- _PROBLEM DETAILS_
Output the full listing below exactly as it reads, and skip anything that is a picture.

::: SUPPLIED DATA :::

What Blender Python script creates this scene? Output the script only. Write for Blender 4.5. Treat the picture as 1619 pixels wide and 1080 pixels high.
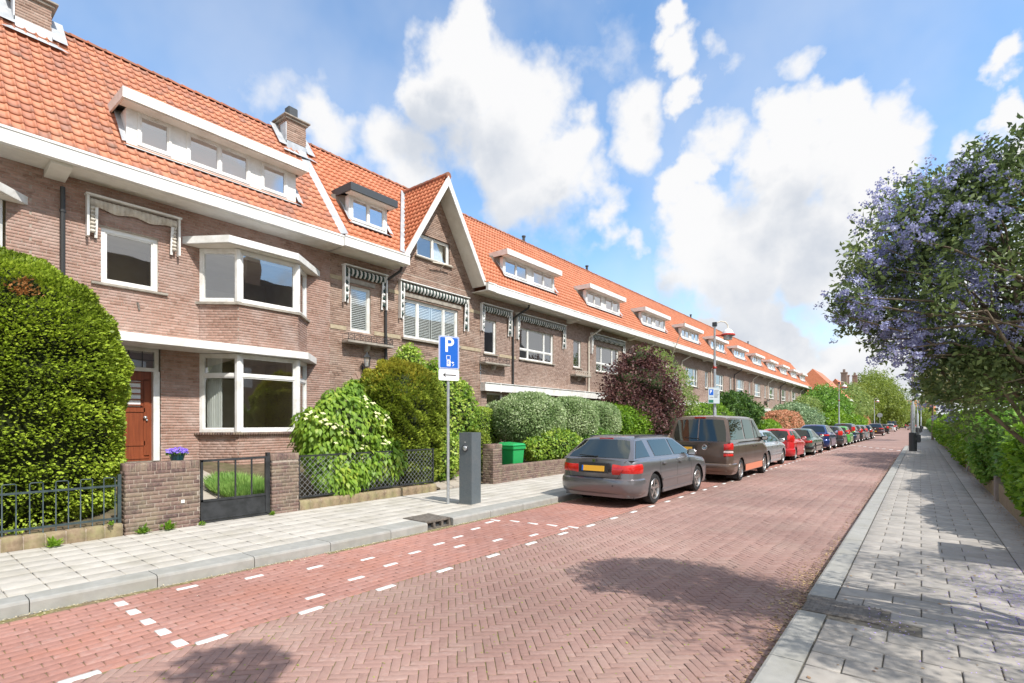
import bpy, bmesh, math, random
import numpy as np
from mathutils import Vector, Matrix, Euler
random.seed(7); RNG=np.random.default_rng(7)
for o in list(bpy.data.objects): bpy.data.objects.remove(o)
SC=bpy.context.scene; COL=SC.collection
# ---------------------------------------------------------------- camera, sky, sun, exposure
F_PX=820.0; VX=1455.0; HOR=668.0; CXP=809.5; CAMH=1.75
TH=math.atan((VX-CXP)/F_PX); SN,CN=math.sin(TH),math.cos(TH)
cam_d=bpy.data.cameras.new('camera'); cam=bpy.data.objects.new('camera',cam_d); COL.objects.link(cam)
cam.location=(0,0,CAMH); cam.rotation_euler=(math.pi/2,0,TH)
cam_d.sensor_width=36; cam_d.lens=F_PX/1619*36; cam_d.shift_y=(HOR-540)/1619
cam_d.clip_start=0.05; cam_d.clip_end=3000
SC.camera=cam
def proj(x,y,z):
    d=-SN*x+CN*y; r=CN*x+SN*y
    if d<=0.05: return None
    return (CXP+F_PX*r/d, HOR-(z-CAMH)/d*F_PX)
def pdir(u,v):
    r=(u-CXP)/F_PX; w=(HOR-v)/F_PX
    return Vector((-SN+CN*r, CN+SN*r, w)).normalized()
EL=math.radians(50); AZ=math.radians(95)       # azimuth clockwise from +Y
sun_vec=Vector((math.sin(AZ)*math.cos(EL), math.cos(AZ)*math.cos(EL), math.sin(EL)))
sl=bpy.data.lights.new('sun','SUN'); sl.energy=4.2; sl.angle=math.radians(0.6); sl.color=(1.0,0.955,0.89)
so=bpy.data.objects.new('sun',sl); COL.objects.link(so); so.rotation_euler=sun_vec.to_track_quat('Z','Y').to_euler()
so.location=(20,-5,30)
W=bpy.data.worlds.new('World'); SC.world=W; W.use_nodes=True
nt=W.node_tree; nt.nodes.clear()
def nn(nt,t,**k):
    n=nt.nodes.new(t)
    for a,b in k.items(): setattr(n,a,b)
    return n
def setin(n,i,v):
    n.inputs[i].default_value=v
def link(nt,a,b): nt.links.new(a,b)
def math_n(nt,op,a,b=None,c=None,clamp=False):
    n=nn(nt,'ShaderNodeMath',operation=op); n.use_clamp=clamp
    for i,v in enumerate((a,b,c)):
        if v is None: continue
        if hasattr(v,'is_output') or hasattr(v,'links'): link(nt,v,n.inputs[i])
        else: n.inputs[i].default_value=v
    return n.outputs[0]
def maprange(nt,v,a,b,c=0.0,d=1.0,smooth=True):
    n=nn(nt,'ShaderNodeMapRange'); n.interpolation_type='SMOOTHSTEP' if smooth else 'LINEAR'
    link(nt,v,n.inputs[0])
    for i,x in enumerate((a,b,c,d)): n.inputs[i+1].default_value=x
    return n.outputs[0]
def mixc(nt,f,a,b,mode='MIX'):
    n=nn(nt,'ShaderNodeMix',data_type='RGBA'); n.blend_type=mode
    if hasattr(f,'links'): link(nt,f,n.inputs[0])
    else: n.inputs[0].default_value=f
    for i,v in ((6,a),(7,b)):
        if hasattr(v,'links'): link(nt,v,n.inputs[i])
        else: n.inputs[i].default_value=(v[0],v[1],v[2],1)
    return n.outputs[2]
SKYS=0.115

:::

- _SOLUTION FOR THIS EXERCISE_
What Blender Python script creates this scene? Output the script only. Write for Blender 4.5. Treat the picture as 1619 pixels wide and 1080 pixels high.
import bpy, bmesh, math, random
import numpy as np
from mathutils import Vector, Matrix, Euler
random.seed(7); RNG=np.random.default_rng(7)
for o in list(bpy.data.objects): bpy.data.objects.remove(o)
SC=bpy.context.scene; COL=SC.collection
# ---------------------------------------------------------------- camera, sky, sun, exposure
F_PX=820.0; VX=1455.0; HOR=668.0; CXP=809.5; CAMH=1.75
TH=math.atan((VX-CXP)/F_PX); SN,CN=math.sin(TH),math.cos(TH)
cam_d=bpy.data.cameras.new('camera'); cam=bpy.data.objects.new('camera',cam_d); COL.objects.link(cam)
cam.location=(0,0,CAMH); cam.rotation_euler=(math.pi/2,0,TH)
cam_d.sensor_width=36; cam_d.lens=F_PX/1619*36; cam_d.shift_y=(HOR-540)/1619
cam_d.clip_start=0.05; cam_d.clip_end=3000
SC.camera=cam
def proj(x,y,z):
    d=-SN*x+CN*y; r=CN*x+SN*y
    if d<=0.05: return None
    return (CXP+F_PX*r/d, HOR-(z-CAMH)/d*F_PX)
def pdir(u,v):
    r=(u-CXP)/F_PX; w=(HOR-v)/F_PX
    return Vector((-SN+CN*r, CN+SN*r, w)).normalized()
EL=math.radians(50); AZ=math.radians(95)       # azimuth clockwise from +Y
sun_vec=Vector((math.sin(AZ)*math.cos(EL), math.cos(AZ)*math.cos(EL), math.sin(EL)))
sl=bpy.data.lights.new('sun','SUN'); sl.energy=4.2; sl.angle=math.radians(0.6); sl.color=(1.0,0.955,0.89)
so=bpy.data.objects.new('sun',sl); COL.objects.link(so); so.rotation_euler=sun_vec.to_track_quat('Z','Y').to_euler()
so.location=(20,-5,30)
W=bpy.data.worlds.new('World'); SC.world=W; W.use_nodes=True
nt=W.node_tree; nt.nodes.clear()
def nn(nt,t,**k):
    n=nt.nodes.new(t)
    for a,b in k.items(): setattr(n,a,b)
    return n
def setin(n,i,v):
    n.inputs[i].default_value=v
def link(nt,a,b): nt.links.new(a,b)
def math_n(nt,op,a,b=None,c=None,clamp=False):
    n=nn(nt,'ShaderNodeMath',operation=op); n.use_clamp=clamp
    for i,v in enumerate((a,b,c)):
        if v is None: continue
        if hasattr(v,'is_output') or hasattr(v,'links'): link(nt,v,n.inputs[i])
        else: n.inputs[i].default_value=v
    return n.outputs[0]
def maprange(nt,v,a,b,c=0.0,d=1.0,smooth=True):
    n=nn(nt,'ShaderNodeMapRange'); n.interpolation_type='SMOOTHSTEP' if smooth else 'LINEAR'
    link(nt,v,n.inputs[0])
    for i,x in enumerate((a,b,c,d)): n.inputs[i+1].default_value=x
    return n.outputs[0]
def mixc(nt,f,a,b,mode='MIX'):
    n=nn(nt,'ShaderNodeMix',data_type='RGBA'); n.blend_type=mode
    if hasattr(f,'links'): link(nt,f,n.inputs[0])
    else: n.inputs[0].default_value=f
    for i,v in ((6,a),(7,b)):
        if hasattr(v,'links'): link(nt,v,n.inputs[i])
        else: n.inputs[i].default_value=(v[0],v[1],v[2],1)
    return n.outputs[2]
SKYS=0.115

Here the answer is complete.